The squeeze on families amplified as inflation crept up to another near 30 year high, with more despair to come.
The headline CPI rate nudged up to 5.5 per cent in January from 5.4 per cent the previous month, with clothing and footwear costs adding to the burden.

Chancellor Rishi Sunak said he’d been listening and understood the pressure on households. Inflation hasn’t been higher since the 7.1 per cent recorded for March 1992, but there are no signs that ministers are thinking again on the swingeing £12 billion national insurance increase expected in April, at the same time as energy bills are set to soar 50 per cent.
The revered IFS think-tank cautioned that almost all that revenue was likely to be swallowed up by soaring debt interest payments. They said with RPI inflation at 7.8 per cent, servicing the UK’s £1.2 trillion debt mountain could cost £69 billion this year rather than the £58 billion forecast at the Budget.
The ONS said the cost of clothes and footwear pushed inflation higher last month, with the lowest January discounts in shops since 1990.
However, inflation is soaring across the economy, driving CPI up to more than double the Bank of England’s 2 per cent target.
Increasing energy costs and fuel prices have been the most significant factors in pushing inflation up to nearly 30-year highs, though food and drink prices and numerous daily essentials have also been on the rise.
The Bank hiked interest rates earlier this month to 0.5 per cent in the first back to back increase since 2004, signalling more are on the way as it looks to rein in rampant inflation.
It forecasted that inflation will soar further due to painful energy price rises before peaking at 7.25 per cent in April, the highest level since August 1991.
Rishi Sunak said that they understand the pressures people are facing with the cost of living, but that these were global challenges, and they have listened to people’s concerns and recently stepped in to provide millions of households with up to £350 to help with increasing energy bills.

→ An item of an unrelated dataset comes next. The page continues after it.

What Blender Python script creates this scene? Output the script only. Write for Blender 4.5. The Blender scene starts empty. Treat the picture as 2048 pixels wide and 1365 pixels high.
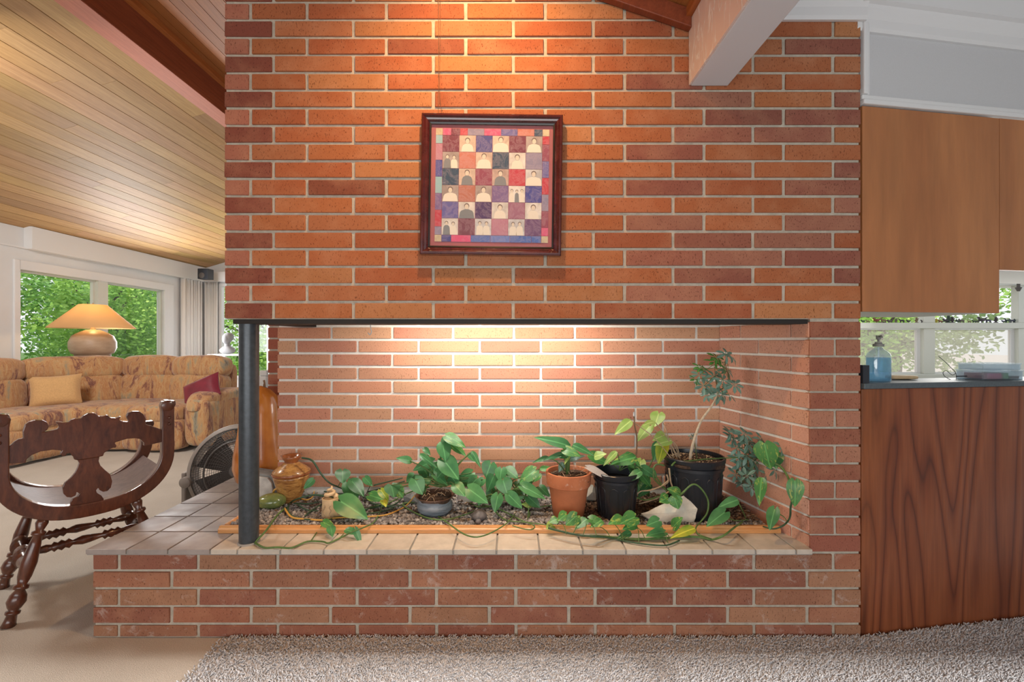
import bpy, bmesh, math, random
import numpy as np
from mathutils import Vector, Matrix, noise
random.seed(7)
rng = np.random.default_rng(7)
D = bpy.data; SC = bpy.context.scene; COL = SC.collection
F, CX, CY, CH = 905.0, 1024.0, 682.5, 1.138     # focal length in px, centre, camera height
# ---------------------------------------------------------------- camera, world, lights
cam = D.objects.new('camera', D.cameras.new('camera')); COL.objects.link(cam)
cam.location = (0, 0, CH); cam.rotation_euler = (math.pi/2, 0, 0)
cam.data.sensor_width = 36; cam.data.lens = F/2048*36; cam.data.clip_start = .02; cam.data.clip_end = 200
SC.camera = cam
SC.view_settings.view_transform = 'Standard'; SC.view_settings.look = 'None'
SC.view_settings.exposure = 0.08; SC.view_settings.gamma = 1; SC.view_settings.use_curve_mapping = False
w = D.worlds.new('sky'); SC.world = w; w.use_nodes = True
bg = w.node_tree.nodes['Background']; bg.inputs[0].default_value = (.93, .965, 1, 1); bg.inputs[1].default_value = 1.15
SC.cycles.use_denoising = True
SC.cycles.sample_clamp_indirect = 4

def light(name, kind, loc, target, energy, color, **kw):
    l = D.lights.new(name, kind); l.energy = energy; l.color = color
    for k, v in kw.items(): setattr(l, k, v)
    o = D.objects.new(name, l); COL.objects.link(o); o.location = loc
    o.rotation_euler = (Vector(target)-Vector(loc)).to_track_quat('-Z', 'Y').to_euler()
    return o
light('sun', 'SUN', (0, -10, 6), (-.35, 0, .683), 2.7, (1, .96, .90), angle=.014)
light('room_fill_light', 'AREA', (-.3, -2.5, .95), (-.3, 2, .4), 60, (1, .975, .94), shape='RECTANGLE', size=4.5, size_y=1.3)  # added fill behind the camera, stands in for unseen windows
light('ceiling_spot', 'SPOT', (-.12, 1.22, 2.66), (-.12, 1.80, 1.60), 80, (1, .57, .25), spot_size=math.radians(125), spot_blend=1.0, shadow_soft_size=.03)
light('niche_light', 'AREA', (-.08, 1.95, 1.285), (-.06, 2.22, .75), 8.5, (1, .91, .78), shape='RECTANGLE', size=.85, size_y=.05)
light('living_daylight', 'AREA', (-5.5, 7.0, 1.42), (-2.5, 6.6, 1.42), 85, (.98, .98, 1), shape='RECTANGLE', size=1.3, size_y=1.1)
light('living_fill_light', 'AREA', (-3.4, 2.2, 2.75), (-4.0, 4.2, .4), 70, (1, .96, .90), shape='DISK', size=.6)  # added fill to brighten the living room, not an actual fixture
light('kitchen_daylight', 'AREA', (3.7, 3.3, 1.6), (2.3, 2.0, 1.0), 24, (1, .98, .93), shape='RECTANGLE', size=1.0, size_y=.8)

# ---------------------------------------------------------------- helpers
WM = {}
def P(px, py, d): return Vector(((px-CX)*d/F, d, CH-(py-CY)*d/F))
def G(px, py, z=.377):
    d = (CH-z)*F/(py-CY); return Vector(((px-CX)*d/F, d, z))
def attach(o, parent, mw):
    COL.objects.link(o); WM[o.name] = mw
    if parent is not None:
        o.parent = parent; o.matrix_parent_inverse = WM[parent.name].inverted()
    o.matrix_basis = mw
def tag(o, label=None, cat=None, group=None, kind=None):
    if label: o['label'] = label
    if cat: o['category'] = cat
    if group: o['group'] = group
    if kind: o['kind'] = kind
    return o
def empty(name, loc, label=None, cat=None, group=None, kind=None):
    o = D.objects.new(name, None); o.empty_display_size = .05
    attach(o, None, Matrix.Translation(Vector(loc))); return tag(o, label, cat, group, kind)
def place(name, mesh, parent, mw, color=None):
    o = D.objects.new(name, mesh); attach(o, parent, mw)
    if color: o.color = (*color, 1)
    return o

class B:
    def __init__(s, xf=None): s.v = []; s.f = []; s.m = []; s.xf = xf; s.mi = 0
    def add(s, vs, fs):
        n = len(s.v)
        for p in vs:
            p = Vector(p); s.v.append(s.xf @ p if s.xf else p)
        for f in fs: s.f.append([n+i for i in f]); s.m.append(s.mi)
        return s
    def box(s, x0, x1, y0, y1, z0, z1, fn=None):
        c = [(x, y, z) for x in (x0, x1) for y in (y0, y1) for z in (z0, z1)]
        if fn: c = [fn(*q) for q in c]
        return s.add(c, [(0,1,3,2),(4,6,7,5),(0,4,5,1),(2,3,7,6),(0,2,6,4),(1,5,7,3)])
    def tube(s, pts, r, seg=6, cap=True):
        pts = [Vector(p) for p in pts]; n = len(pts); vs = []; up = None
        for i, p in enumerate(pts):
            t = (pts[min(i+1, n-1)]-pts[max(i-1, 0)])
            t = t.normalized() if t.length > 1e-9 else Vector((0,0,1))
            if up is None: up = t.orthogonal().normalized()
            up = (up - t*up.dot(t)); up = up.normalized() if up.length > 1e-6 else t.orthogonal().normalized()
            b = t.cross(up); ri = r[i] if isinstance(r, (list, tuple)) else r
            for k in range(seg):
                a = 2*math.pi*k/seg; vs.append(p+up*math.cos(a)*ri+b*math.sin(a)*ri)
        fs = [(i*seg+k, i*seg+(k+1) % seg, (i+1)*seg+(k+1) % seg, (i+1)*seg+k) for i in range(n-1) for k in range(seg)]
        if cap: fs += [tuple(range(seg))[::-1], tuple(range((n-1)*seg, n*seg))]
        return s.add(vs, fs)
    def lathe(s, a, b, prof, seg=20, cap=True):      # prof: (t 0..1 along a-b, radius)
        a = Vector(a); b = Vector(b); t = (b-a).normalized(); u = t.orthogonal().normalized(); w_ = t.cross(u); vs = []
        for q, r in prof:
            c = a.lerp(b, q)
            for k in range(seg):
                an = 2*math.pi*k/seg; vs.append(c+u*math.cos(an)*r+w_*math.sin(an)*r)
        n = len(prof)
        fs = [(i*seg+k, i*seg+(k+1) % seg, (i+1)*seg+(k+1) % seg, (i+1)*seg+k) for i in range(n-1) for k in range(seg)]
        if cap: fs += [tuple(range(seg))[::-1], tuple(range((n-1)*seg, n*seg))]
        return s.add(vs, fs)
    def prism(s, poly, fn, t0, t1):
        n = len(poly); vs = [fn(a, b, t0) for a, b in poly]+[fn(a, b, t1) for a, b in poly]
        return s.add(vs, [tuple(range(n))[::-1], tuple(range(n, 2*n))]+[(i, (i+1) % n, n+(i+1) % n, n+i) for i in range(n)])
    def puff(s, c, size, n=5, cuts=7, rot=None, nz=0, seed=0, bend=None):   # rounded cushion
        c = Vector(c); hx, hy, hz = [q/2 for q in size]; idx = {}; vs = []; fs = []
        def vert(a, b, e):
            key = (round(a, 4), round(b, 4), round(e, 4))
            if key not in idx:
                q = (abs(a)**n+abs(b)**n+abs(e)**n)**(1/n); p = Vector((a/q*hx, b/q*hy, e/q*hz))
                if nz:
                    dd = noise.noise(p*6+Vector((seed*7.3, seed, 0)))*nz + noise.noise(p*17+Vector((seed, 3, 0)))*nz*.35
                    p += p.normalized()*dd
                if bend: p = bend(p)
                if rot: p = rot @ p
                idx[key] = len(vs); vs.append(c+p)
            return idx[key]
        R = [-1+2*i/cuts for i in range(cuts+1)]
        for ax in range(3):
            for sg in (-1, 1):
                for i in range(cuts):
                    for j in range(cuts):
                        q = []
                        for (a, b) in ((i,j),(i+1,j),(i+1,j+1),(i,j+1)):
                            t = [0,0,0]; t[ax] = sg; t[(ax+1) % 3] = R[a]; t[(ax+2) % 3] = R[b]; q.append(vert(*t))
                        fs.append(q if sg > 0 else q[::-1])
        return s.add(vs, fs)
    def obj(s, name, mat, parent=None, smooth=False, color=None, bevel=0, origin=None, kind=None, label=None):
        lo = [min(p[i] for p in s.v) for i in range(3)]; hi = [max(p[i] for p in s.v) for i in range(3)]
        c = Vector(origin) if origin else Vector([(lo[i]+hi[i])/2 for i in range(3)])
        me = D.meshes.new(name); me.from_pydata([tuple(p-c) for p in s.v], [], s.f)
        bm = bmesh.new(); bm.from_mesh(me); bmesh.ops.recalc_face_normals(bm, faces=bm.faces[:]); bm.to_mesh(me); bm.free()
        for m in (mat if isinstance(mat, list) else [mat]): me.materials.append(m)
        if isinstance(mat, list): me.polygons.foreach_set('material_index', s.m)
        if smooth:
            me.polygons.foreach_set('use_smooth', [True]*len(me.polygons))
            if smooth != 'all': me.set_sharp_from_angle(angle=math.radians(40))
        o = place(name, me, parent, Matrix.Translation(c), color)
        if bevel:
            md = o.modifiers.new('bevel', 'BEVEL'); md.width = bevel; md.segments = 2; md.limit_method = 'ANGLE'
        return tag(o, label, None, None, kind)
def spline(pts, n=6):
    pts = [Vector(p) for p in pts]; out = []
    for i in range(len(pts)-1):
        p0 = pts[max(i-1, 0)]; p1 = pts[i]; p2 = pts[i+1]; p3 = pts[min(i+2, len(pts)-1)]
        for k in range(n):
            t = k/n
            out.append(.5*((2*p1)+(p2-p0)*t+(2*p0-5*p1+4*p2-p3)*t*t+(3*p1-p0-3*p2+p3)*t**3))
    return out+[pts[-1]]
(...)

He said they were also helping people on the lowest incomes keep more of what they earn by cutting the Universal Credit taper rate and freezing alcohol and fuel duties to keep costs down, and that in total they were delivering support with the cost of living worth over £20 billion across this financial year and next.
Rishi Sunak is married to one of the richest people in the world and is Chancellor of one of the most important positions in British politics, and the 41-year-old multi-millionaire lives a luxurious lifestyle, owning several homes with his mega-rich wife. This man has no affinity for the concerns of ordinary working people in England because he has no concept whatsoever of what it’s like to struggle and be on the poverty line.

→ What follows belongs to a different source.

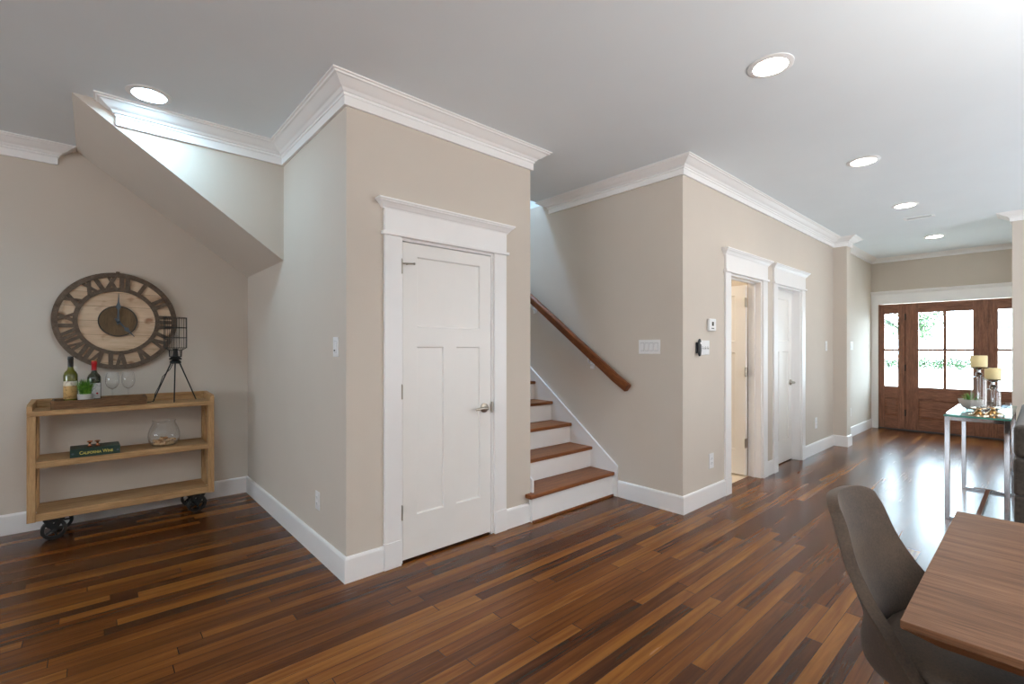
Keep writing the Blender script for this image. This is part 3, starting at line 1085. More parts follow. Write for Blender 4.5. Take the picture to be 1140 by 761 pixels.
def caster(px, py, ang):
    c = bpy.data.objects.new('caster', None)
    link(c)
    c.parent = t
    c.location = (px - .2125, py - 4.89, 0)
    c.rotation_euler = (0, 0, ang)
    R = 0.071
    w_ = MB()
    w_.lathe([(R - .020, -.018), (R, -.016), (R, .016), (R - .020, .018), (R - .020, -.018)], (0, 0, R), 28, cap=False, axis='y')
    w_.lathe([(.016, -.022), (.016, .022)], (0, 0, R), 16, axis='y')
    for q in range(5):
        a = 2 * PI * q / 5
        d = Vector((math.cos(a), 0, math.sin(a)))
        w_.cyl(Vector((0, 0, R)) + d * .012, Vector((0, 0, R)) + d * (R - .008), .008, .006, n=8)
    w_.build('wheel', M['black'], c, smooth=40, local=True)
    f_ = MB()
    for s in (-1, 1):
        y0_, y1_ = s * .024, s * .030
        f_.prism([(-.014, R - .012), (.014, R - .012), (.016, R + .004), (.058, .146), (.034, .146), (0, R + .030), (-.034, .146), (-.058, .146), (-.016, R + .004)], 'y', min(y0_, y1_), max(y0_, y1_))
    f_.box(-.058, .058, -.032, .032, .145, .1545)
    f_.cyl((0, -.036, R), (0, .036, R), .008, n=10)
    f_.build('fork', M['black'], c, bevel=.001, local=True)
    return c


for px, py, an in ((-0.215, 4.765, .10), (-0.185, 4.985, -.1), (0.655, 4.765, .10), (0.640, 4.985, -.15)):
    caster(px, py, an)

# ------------------------------------------------------------------ wall clock
KC = (0.152, 5.098, 1.607)
t = thing('wall_clock', 'large round wooden wall clock with roman numerals above the cart', 'clock', KC)
RO, RI = 0.397, 0.252
MB().lathe([(RO - .012, -.008), (RO - .012, -.020)], (0, 0, 0), 72, axis='y').build('clock_face', M['clock_face'], t, local=True)
MB().ring_flat((0, 0, 0), RO - .036, RO, -.040, -.001, 72).build('outer_ring', M['clock_dark'], t, local=True)
MB().ring_flat((0, 0, 0), RI - .006, RI + .024, -.036, -.020, 72).build('inner_ring', M['clock_dark'], t, local=True)
NUM = ['XII', 'I', 'II', 'III', 'IV', 'V', 'VI', 'VII', 'VIII', 'IX', 'X', 'XI']
r0, r1 = RI + .012, RO - .022
for i, s in enumerate(NUM):
    a = i * PI / 6
    wd = {'I': .042, 'V': .092, 'X': .092}
    tot = sum(wd[c] for c in s)
    sc_ = min(1.0, 0.168 / tot)
    u = -tot * sc_ / 2
    mb = MB()
    out = Vector((math.sin(a), 0, math.cos(a))); rt = Vector((math.cos(a), 0, -math.sin(a)))

    def stroke(u0, u1, wth, dy=0):
        A = rt * (u0) + out * r0; B = rt * (u1) + out * r1
        ww = rt * wth / 2
        q = [A - ww, A + ww, B + ww, B - ww]
        mb.hexa([(p.x, -.0195, p.z) for p in q], [(p.x, -.034 - dy, p.z) for p in q])
    for c in s:
        wc = wd[c] * sc_
        m_ = u + wc / 2
        T = .030 * max(sc_, .74)
        hw = wc / 2 - T * .62
        if c == 'I':
            stroke(m_, m_, T)
        elif c == 'V':
            stroke(m_, m_ - hw, T); stroke(m_, m_ + hw, T * .8, .001)
        else:
            stroke(m_ - hw, m_ + hw, T); stroke(m_ + hw, m_ - hw, T * .8, .001)
        u += wc
    mb.build('numeral', M['clock_dark'], t, local=True)
mb = MB().lathe([(.122, -.0195), (.122, -.030)], (0, 0, 0), 56, axis='y')
mb.build('centre_disc', M['clock_disc'], t, local=True)
MB().ring_flat((0, 0, 0), .119, .1265, -.033, -.0195, 56).build('disc_rim', M['black'], t, local=True)
M['hand'] = paint('blue_grey_metal', lin(74, 84, 92), 0.45, 0.08, 30, metal=0.3)


def hand(name, ang, L, y):
    out = Vector((math.sin(ang), 0, math.cos(ang))); rt = Vector((math.cos(ang), 0, -math.sin(ang)))
    prof = [(-.03, .004), (0, .012), (.02, .007), (L * .42, .005), (L * .50, .018), (L * .58, .013), (L * .68, .006), (L, .002)]
    mb = MB()
    poly = [out * a + rt * b for a, b in prof] + [out * a - rt * b for a, b in reversed(prof)]
    mb.hexa([(p.x, y, p.z) for p in poly], [(p.x, y - .004, p.z) for p in poly])
    mb.build(name, M['hand'], t, local=True)


hand('minute_hand', math.radians(1), .228, -.0385)
hand('hour_hand', math.radians(140), .165, -.0335)
MB().lathe([(.013, -.030), (.013, -.045), (.008, -.048)], (0, 0, 0), 18, axis='y').build('hand_cap', M['hand'], t, local=True)
MB().box(-.012, .012, -.010, -.001, RO - .004, RO + .014).build('hanger_tab', M['clock_dark'], t, bevel=.002, local=True)

# ------------------------------------------------------------------ things on the cart
ZT = 0.936
t = thing('serving_tray', 'long weathered brown wooden tray on top of the cart', 'tray', (0.045, 4.870, ZT))
MB().box(-.262, .262, -.105, .105, 0, .012).build('tray_base', M['tray'], t, local=True)
for a in (-.105, .091):
    MB().box(-.262, .262, a, a + .014, .012, .062).build('long_side', M['tray'], t, bevel=.002, local=True)
for a in (-.276, .262):
    MB().box(a, a + .014, -.105, .105, 0, .066).build('end_side', M['tray'], t, bevel=.002, local=True)
for a in (-.2815, .276):
    mb = MB().tube([(a + .003, -.03, .034), (a + .003, -.02, .048), (a + .003, .02, .048), (a + .003, .03, .034)], .004, 8)
    mb.build('tray_handle', M['black'], t, local=True)

ZB = ZT + .0125


def bottle_glass(name, col, tr):
    g = NT(name)
    g.p.inputs['Base Color'].default_value = col
    g.p.inputs['Roughness'].default_value = 0.06
    g.p.inputs['Transmission Weight'].default_value = tr
    g.p.inputs['Coat Weight'].default_value = 0.5
    nz = g.noise(9, 2, g.coords())
    g.l(g.ramp(nz, [(0.3, vary(col, .9)), (0.7, vary(col, 1.1))]), g.p.inputs['Base Color'])
    return g.m


M['olive'] = bottle_glass('olive_bottle_glass', lin(112, 112, 24), 0.35)
M['dkgreen'] = bottle_glass('dark_green_bottle_glass', lin(44, 46, 18), 0.2)
M['foil_black'] = paint('black_foil', lin(24, 26, 26), 0.35, 0.05, 20, bump=0)
M['foil_red'] = paint('red_foil', lin(176, 24, 30), 0.3, 0.05, 20, bump=0)
M['foil_gold'] = paint('gold_foil', lin(190, 140, 60), 0.3, 0.05, 20, metal=.6, bump=0)


def label_mat(name, top, low, zs, dark=None):
    g = NT(name)
    tc = g.n('ShaderNodeTexCoord'); sp = g.n('ShaderNodeSeparateXYZ')
    g.l(tc.outputs['Object'], sp.inputs[0])
    f_ = g.math('GREATER_THAN', sp.outputs[2], zs)
    mx = g.n('ShaderNodeMix', data_type='RGBA')
    g.l(f_, mx.inputs[0]); mx.inputs[6].default_value = low; mx.inputs[7].default_value = top
    nz = g.ramp(g.noise(60, 3, g.coords()), [(0.52, (1, 1, 1, 1)), (0.66, dark or (0.8, 0.75, 0.65, 1))])
    ml = g.n('ShaderNodeMix', data_type='RGBA', blend_type='MULTIPLY')
    ml.inputs[0].default_value = 0.55
    g.l(mx.outputs[2], ml.inputs[6]); g.l(nz, ml.inputs[7])
    g.l(ml.outputs[2], g.p.inputs['Base Color'])
    g.p.inputs['Roughness'].default_value = 0.6
    return g.m


def bottle(x, y, h, R, glassm, foil, cap, lab, lz, label):
    b = thing('wine_bottle', label, 'wine bottle', (x, y, ZB), group=None)
    n = R * .36
    MB().lathe([(R * .7, 0.0), (R, .006), (R, h * .60), (R * .97, h * .63), (R * .80, h * .68), (R * .52, h * .72), (n * 1.12, h * .76), (n, h * .80), (n, h * .985), (n * .9, h * .99)],
               (0, 0, 0), 32).build('bottle_glass', glassm, b, smooth=50, local=True)
    MB().lathe([(n + .0012, h * .785), (n + .0015, h * .93), (n + .003, h * .935), (n + .003, h * .965), (n + .0015, h * .97), (n + .0015, h * 1.0), (n * .5, h * 1.002)], (0, 0, 0), 24, cap=True).build('neck_foil', foil, b, smooth=50, local=True)
    if cap:
        MB().lathe([(n + .002, h * 1.0), (n + .002, h * 1.012), (n * .5, h * 1.014)], (0, 0, 0), 24).build('foil_top', cap, b, smooth=50, local=True)
    mb = MB()
    q0, q1 = -2.75, -0.55                         # label wraps the side that faces the room
    N = 18
    for zz0, zz1 in (lz,):
        vs = [[mb.v(((R + dr) * math.cos(q0 + (q1 - q0) * i / N), (R + dr) * math.sin(q0 + (q1 - q0) * i / N), z)) for i in range(N + 1)] for dr, z in ((.0005, zz0), (.0012, zz0 + .001), (.0012, zz1 - .001), (.0005, zz1))]
        for k_ in range(3):
            for i in range(N):
                mb.f([vs[k_][i], vs[k_][i + 1], vs[k_ + 1][i + 1], vs[k_ + 1][i]])
    mb.build('paper_label', lab, b, smooth=40, local=True)
    return b


bottle(-0.130, 4.917, .372, .0420, M['olive'], M['foil_black'], None, label_mat('cream_and_tan_label', lin(226, 214, 190), lin(196, 156, 96), .150, lin(120, 84, 40)), (.050, .185),
       'olive green wine bottle with black foil and a cream and tan label')
b2 = bottle(0.004, 4.917, .335, .0420, M['dkgreen'], M['foil_red'], M['foil_gold'], label_mat('white_label', lin(226, 222, 218), lin(220, 216, 212), .1, lin(170, 170, 170)), (.045, .165),
            'dark wine bottle with red foil and a white label behind the plant')
a = -0.9
MB().lathe([(.007, 0), (.007, -.001)], (0, 0, 0), 14, axis='y').build('red_seal', M['foil_red'], b2, local=True)
s_ = b2.children[-1]
s_.location = (.0436 * math.cos(-1.15), .0436 * math.sin(-1.15), .085)
s_.rotation_euler = (0, 0, -1.15 + PI / 2)

for x, y, lb in ((0.112, 4.880, 'clear empty wine glass beside the bottles on the tray'), (0.210, 4.890, 'clear empty wine glass at the right end of the tray')):
    g = thing('wine_glass', lb, 'wine glass', (x, y, ZB), group='wine glasses on the tray')
    MB().lathe([(.036, 0), (.036, .002), (.020, .004), (.006, .010), (.0045, .020), (.0045, .100), (.007, .112)], (0, 0, 0), 28).build('stem', M['crystal'], g, smooth=60, local=True)
    pr = [(.006, .110), (.022, .120), (.036, .138), (.043, .160), (.0445, .182), (.042, .210), (.036, .245)]
    pr2 = pr + [(r_ - .0014, z_) for r_, z_ in reversed(pr[1:])] + [(.0045, .113)]
    MB().lathe(pr2, (0, 0, 0), 32).build('bowl', M['crystal'], g, smooth=60, local=True)

t = thing('potted_grass', 'small tuft of green grass in a light grey pot on the tray', 'plant', (-0.045, 4.830, ZB))
M['concrete'] = paint('pale_concrete_pot', lin(186, 180, 176), 0.8, 0.08, 30)
MB().lathe([(.036, 0), (.040, .004), (.047, .080), (.047, .088), (.042, .088), (.040, .075), (.001, .074)], (0, 0, 0), 28, cap=True).build('pot', M['concrete'], t, smooth=40, local=True)
gt = NT('grass_green')
gt.l(gt.ramp(gt.noise(40, 2, gt.coords()), [(0.3, lin(44, 92, 22)), (0.7, lin(112, 168, 52))]), gt.p.inputs['Base Color'])
gt.p.inputs['Roughness'].default_value = 0.45
M['grass'] = gt.m


def blades(n, r0, hmin, hmax, spread, wdt, back=1.0):
    mb = MB()
    for i in range(n):
        a = random.uniform(0, 2 * PI); rr = r0 * math.sqrt(random.random())
        h_ = random.uniform(hmin, hmax); ln = random.uniform(.2, 1) * spread * (back if math.sin(a) > -.15 else 1)
        d = Vector((math.cos(a), math.sin(a), 0)); sd = Vector((-math.sin(a), math.cos(a), 0))
        base_ = d * rr
        prev = None
        for k_ in range(5):
            f_ = k_ / 4
            c_ = base_ + d * ln * f_ ** 1.7 + Vector((0, 0, h_ * (f_ - .18 * f_ ** 3)))
            ww = wdt * (1 - f_) ** .7 + .0003
            cur = [mb.v(c_ - sd * ww), mb.v(c_ + sd * ww)]
            if prev:
                mb.f([prev[0], prev[1], cur[1], cur[0]])
            prev = cur
    return mb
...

And in other news, the United Kingdom spends 4.7 million a day accommodating dingy arrivals in hotels.
No politician has any idea about the struggles of its UK residents.
However, the money has to come from somewhere to pay for this astronomical national debt, but it’s definitely not going to come from the likes of bankers and the wealthy.
How on earth can one of Britain’s wealthiest men comprehend the struggles families are currently enduring – this man should go!
Rishi Sunak keeps saying he understands. However, being a millionaire has no impact on him.